The feeling of leaving these stash of complicated excel sheet with magical templates that allows auto refresh is pretty much visible. Not a good sign. I hope it's just temporary. Because I know I am good. Well, I should be! And I better be. Am hoping these negative thoughts will quickly diminish each day I wake up. It did, till I am seated and this dilemma of making calls amidst a very noisy background. And yes, I am fussy. Sorry.

On another note, Puchong.... a place with a lot of food.. And people. Urghh... Just what I hate. Civilization dominated by hungry Asian.

I've discovered this nook opposite the office that sells onigiri. Reminded me of Japan and living in isolation, eating on your own and get on with life.
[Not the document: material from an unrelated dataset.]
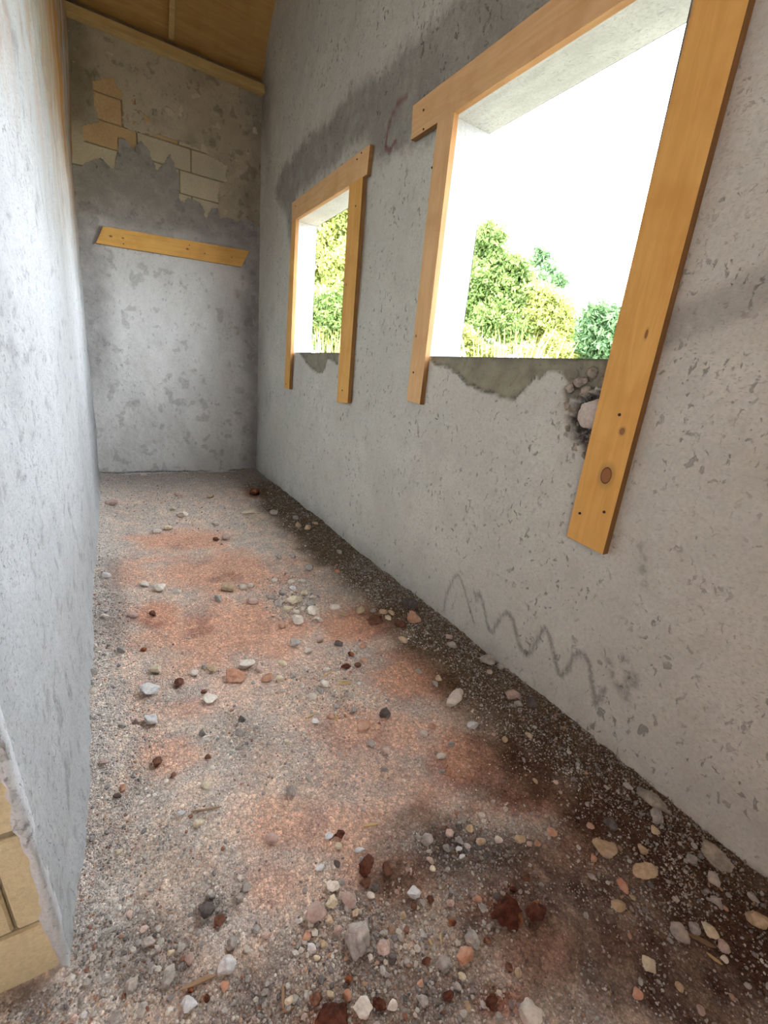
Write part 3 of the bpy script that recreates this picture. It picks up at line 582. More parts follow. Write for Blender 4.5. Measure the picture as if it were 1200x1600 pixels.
# ------------------------------------------------------------------ stones one by one (pixel of the middle, width in pixels, kind)
LM = [  # landmarks: x, y, w, kind, height/width, label, short name
 (559, 1462, 46, 'G', .95, 'large rough grey rock lying in the gravel at the front', 'the large grey rock'),
 (785, 1423, 46, 'R', .95, 'biggest dark red clay clod with an orange face', 'the big red clod'),
 (833, 1423, 28, 'R', .9, 'dark red clay clod just right of the biggest clod', 'the second red clod'),
 (825, 1584, 34, 'P', .9, 'pinkish white stone cut by the bottom edge of the photo', 'the pinkish white stone'),
 (709, 1093, 31, 'P', .95, 'pale oblong stone tilted at the edge of the wall shade', 'the pale oblong stone'),
 (369, 1056, 31, 'O', .5, 'flat orange stone in the middle of the floor', 'the flat orange stone'),
 (233, 1077, 29, 'W', .6, 'whitish jagged stone near the left wall with dark shadow', 'the whitish jagged stone'),
 (572, 1352, 26, 'R', 1.35, 'upright red brown clay clod before the front gravel heap', 'the upright red clod'),
 (942, 1324, 32, 'T', .8, 'large tan stone at the foot of the right bank', 'the large tan stone'),
 (496, 1421, 33, 'K', .9, 'knobbly pinkish grey stone left of the large grey rock', 'the knobbly pinkish stone'),
 (725, 1489, 23, 'O', 1.4, 'two lobed orange stone in the front gravel', 'the two lobed orange stone'),
 (295, 1566, 26, 'W', .8, 'white angular chip below the splinter at lower left', 'the white angular chip'),
 (353, 1506, 24, 'W', 1.0, 'bluish white faced stone above the splinter end', 'the bluish white stone'),
 (465, 969, 20, 'P', .75, 'round grey white stone at the front of the centre heap', 'the front heap stone'),
 (460, 938, 20, 'C', .9, 'largest cream stone inside the centre heap', 'the cream heap stone'),
 (489, 955, 18, 'P', .6, 'long pale stone on the right of the centre heap', 'the long heap stone'),
 (455, 1234, 15, 'G', 1.5, 'grey stone with a bright top standing alone mid floor', 'the bright topped stone'),
 (359, 919, 20, 'T', .6, 'tan stone in the short row left of the centre heap', 'the tan row stone'),
 (394, 939, 16, 'K', .85, 'rounded grey pink stone alone left of the centre heap', 'the lone rounded stone'),
 (521, 949, 17, 'P', .75, 'pale stone alone right of the centre heap', 'the lone pale stone'),
 (584, 968, 22, 'B', .4, 'flat brown slab at the foot of the shaded bank', 'the flat brown slab'),
 (644, 965, 28, 'O', .8, 'broad tan orange stone sunk in the shaded bank', 'the broad bank stone'),
 (763, 1032, 22, 'G', .7, 'grey rubble lump against the right wall', 'the grey wall lump'),
 (829, 1097, 24, 'D', .75, 'dark grey rubble lump close to the right wall', 'the dark wall lump'),
 (797, 1084, 20, 'K', .75, 'round pinkish stone in the shaded bank', 'the round bank stone'),
 (602, 1115, 18, 'D', .95, 'dark grey pebble on bare pink soil', 'the dark pebble'),
 (738, 1132, 16, 'W', 1.0, 'grey white angular stone below the pale oblong stone', 'the angular white stone'),
 (384, 1038, 23, 'P', .8, 'lumpy pale grey stone above the flat orange stone', 'the lumpy pale stone'),
 (328, 1091, 23, 'P', .6, 'wide pale grey stone right of the whitish jagged stone', 'the wide pale stone'),
 (245, 1046, 17, 'C', .9, 'cream block shaped stone left of mid floor', 'the cream block stone'),
 (279, 1067, 17, 'B', .8, 'dark red brown round stone left of the flat orange stone', 'the round brown stone'),
 (249, 918, 19, 'P', .65, 'pale pointed stone on red soil near the left wall', 'the pale pointed stone'),
 (243, 830, 14, 'P', .6, 'pale stone far back on the left gravel', 'the far left pale stone'),
 (285, 804, 15, 'P', .8, 'round pale stone far back in the middle', 'the far round stone'),
 (172, 786, 18, 'K', .55, 'pink slab stone beside the far left corner', 'the corner pink slab'),
 (972, 1382, 20, 'O', 1.0, 'orange red stone in the right foreground', 'the orange red stone'),
 (1110, 1454, 20, 'C', 1.2, 'cream upright stone at lower right', 'the cream upright stone'),
 (1127, 1477, 18, 'K', 1.2, 'pinkish stone touching the cream upright stone', 'the leaning pinkish stone'),
 (1012, 1506, 21, 'C', .95, 'cream stone in the dark right foreground', 'the dark corner cream stone'),
 (1005, 1361, 30, 'T', .7, 'wide brown tan stone below the large tan stone', 'the wide brown stone'),
 (1014, 1240, 30, 'M', 1.0, 'slab of spilt mortar fallen along the right wall', 'the mortar slab'),
 (1041, 1261, 15, 'M', 1.9, 'finger of spilt mortar along the right wall', 'the mortar finger'),
 (1112, 1330, 40, 'M', 1.0, 'biggest flat mortar slab along the right wall', 'the big mortar slab'),
 (646, 1394, 21, 'W', 1.0, 'grey white stone right of the upright red clod', 'the grey white stone'),
 (669, 1311, 18, 'G', .8, 'grey white stone on the dark gravel patch', 'the gravel patch stone'),
 (567, 1574, 30, 'P', .8, 'rough pale grey stone near the bottom edge', 'the rough bottom stone'),
 (1182, 1436, 26, 'T', .9, 'tan stone at the right edge beside the wall', 'the right edge stone'),
 (429, 801, 14, 'G', .6, 'grey tan stone at the far shade edge', 'the far shade stone'),
 (389, 800, 19, 'C', .35, 'long flat cream stone far back', 'the far cream stone'),
 (570, 1134, 22, 'O', .6, 'flat orange pink stone pressed into mid soil', 'the pressed orange stone'),
 (568, 1033, 16, 'O', .7, 'tan orange stone on the red soil right of centre', 'the tan orange stone'),
 (604, 1355, 17, 'B', 1.25, 'dark brown clod right of the upright red clod', 'the dark brown clod'),
 (519, 1408, 20, 'C', .75, 'cream stone wedged between two pinkish stones', 'the wedged cream stone'),
 (544, 1405, 24, 'K', .85, 'pinkish cream stone above the large grey rock', 'the pinkish cream stone'),
 (518, 1385, 20, 'P', .8, 'pinkish white stone at the top of the front heap', 'the top heap stone'),
 (233, 1472, 22, 'G', .9, 'blue grey angular chunk in the left gravel', 'the blue grey chunk'),
 (264, 1525, 22, 'G', .9, 'round grey stone above the splinter', 'the round grey stone'),
 (521, 1587, 44, 'R', .6, 'crumbly dark red clay heap at the bottom edge', 'the crumbly red heap'),
 (736, 1466, 26, 'G', .7, 'rough grey stone above the two lobed orange stone', 'the rough grey stone'),
 (695, 1504, 22, 'G', .8, 'smooth grey flat stone left of the two lobed stone', 'the smooth grey stone'),
 (627, 975, 24, 'B', .7, 'brown clod below the broad bank stone', 'the brown bank clod'),
 (637, 943, 22, 'D', .8, 'dark clod against the right wall', 'the dark bank clod'),
 (323, 1421, 26, 'D', .75, 'dark grey chunk in the left foreground gravel', 'the dark grey chunk'),
]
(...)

I suspect I could be having mid-life crisis -_-



2 of this makes a full lunch

Breakfast set for RM3.90!

I have so little hours left in a day for any OOTD =(
Not to mention I am in the midst of stocking up more new work clothes, the only happy part of life -_-


Black chiffon cape from Cocktails Martini!


It have just turned midnite now and I am sleepy. Again. Like a cursed cycle of wanting to hibernate. 
Tomorrow... is another great day, to again look into those excel sheet with magical formulas. Again ;(


Monday, March 4, 2013

Wake Up


I get super guilty and sinful whenever I am reminded of how I failed my duty as filial daughter. 
Sometimes we tend to overlook a lot of things in life.
It is true. Life itself is tiring.
I wish mum knew that I had a long day, looking at figures of the past 5 years and figured enough to only fit info into a piece of paper. Having to deal with people who keep calling for payments, payments and payments.

Now that I am embarking on something else, which is nothing better than before and travel from north to south just for a meagre salary to survive, I wish she could also shut up.

I did the best I could to wake up before to the sky is bright and eliminate her need to travel with public vehicle. to work. And here she is, standing at the gate with her bag and looking pissed. Because I was not early enough for her. She needs to get out by 6.15am. Because she is one who is impatient, according to her. And with me leaving at 6.45am and reaching at 7.20am, she is still not happy about it. Because she don't like to rush for work. Work start at 9am by the way. WTF.
She don't get it why I have to leave half an hour later than what she expected. Told her because I reach office at 7.50am despite leaving at 6.45am. Work starts at 9am by the way. The admin girls comes in nothing earlier than 8.50am.

It's petty. really petty. I wish I have my palms on her face. it would do much to calm me down. And perhaps wake her up.
Yes, I know... I am crude. Try to be in this 600 square feet confinement and live my life here.